In fact, public companies nowadays have to spend too much time preparing mandatory disclosure documents. This leads to a paradox — instead of clarifying information for investors, it obscures everything. Hester Peirce believes the SEC should consider simplifying these rules.
But the most notable point is that she also highlighted the growing debate over tokenization and tokenized securities. She called on regulators to exercise restraint, citing Adam Smith to argue that markets self-regulate better when not overly intervened.
An interesting point is that SEC staff are still working on the possibility of granting "innovation exemptions" for limited tokenization pilot programs. Ms. Peirce also questioned whether additional disclosure and intermediary requirements for tokenized securities are truly necessary.

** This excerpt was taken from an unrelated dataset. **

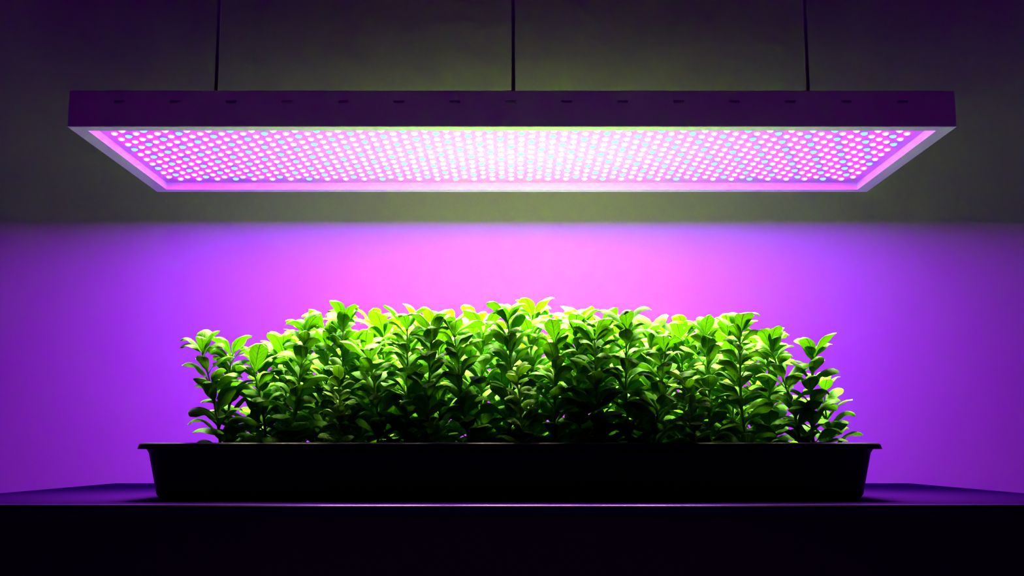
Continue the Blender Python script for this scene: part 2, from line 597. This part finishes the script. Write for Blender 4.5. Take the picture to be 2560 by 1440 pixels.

After all, blockchain can enable faster payments and, in some cases, transactions without traditional intermediaries.
This reflects a broader trend at the SEC. Paul Atkins, SEC Chairman, has viewed tokenization as a major financial innovation that regulators should encourage rather than restrict. In December, the agency issued a no-action letter to DTCC, allowing them to experiment with blockchain-based tokenization services for securities. This move essentially permits DTCC to develop infrastructure supporting traditional securities settlement on blockchain without fear of prosecution.
All these discussions are happening alongside wider policy debates in Washington about the crypto market structure bill. What gets passed or not could shape the future regulation of digital assets in the U.S. This is a critical period for the industry.